A standing invitation is an open invitation extended by a Government to all the Human Rights Council Special Rapporteurs. By extending a standing invitation, states announce that they will always accept requests to visit from all Special Rapporteurs.
However, Japan never replied to the Special Rapporteur on freedom of religion or belief’s request for a visit sent a year ago, and thus the visit cannot be organized, which de facto prevents the visit from happening.
Not surprisingly, another Special Rapporteur is in an even worse situation: the Special Rapporteur on minority issues.
Due to reports on Japan’s ill treatment of minorities, successive Special Rapporteurs on Minority Issues have, over the years, not been able to pay a single visit to Japan since the creation of their mandate in 2005.
In spite of regular reminders of visit requests that they have sent, such as in October 2016, February 2024 and January 2025, Japan has never bothered to reply to their requests.

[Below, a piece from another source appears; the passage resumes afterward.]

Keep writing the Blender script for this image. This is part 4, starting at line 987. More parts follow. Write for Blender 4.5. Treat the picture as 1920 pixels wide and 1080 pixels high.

In reality, the Japanese authorities sit back on their public welfare dictatorship and ignore all the UN Human Rights Committee’s recommendations to the contrary, ignore the requests for visits from the various Human Rights Council Special Rapporteurs, but continue playing the good Samaritan at United Nations international meetings.
They even applied to be a member of the International Religion Freedom or Belief Alliance (“IRFBA”) founded in 2020 at the instigation of the U.S. Department of State under Secretary of State Mike Pompeo, for advancing freedom of religion or belief around the world.
Deceivingly, Japan works on maintaining its image of being a human rights democracy, not on actually becoming one.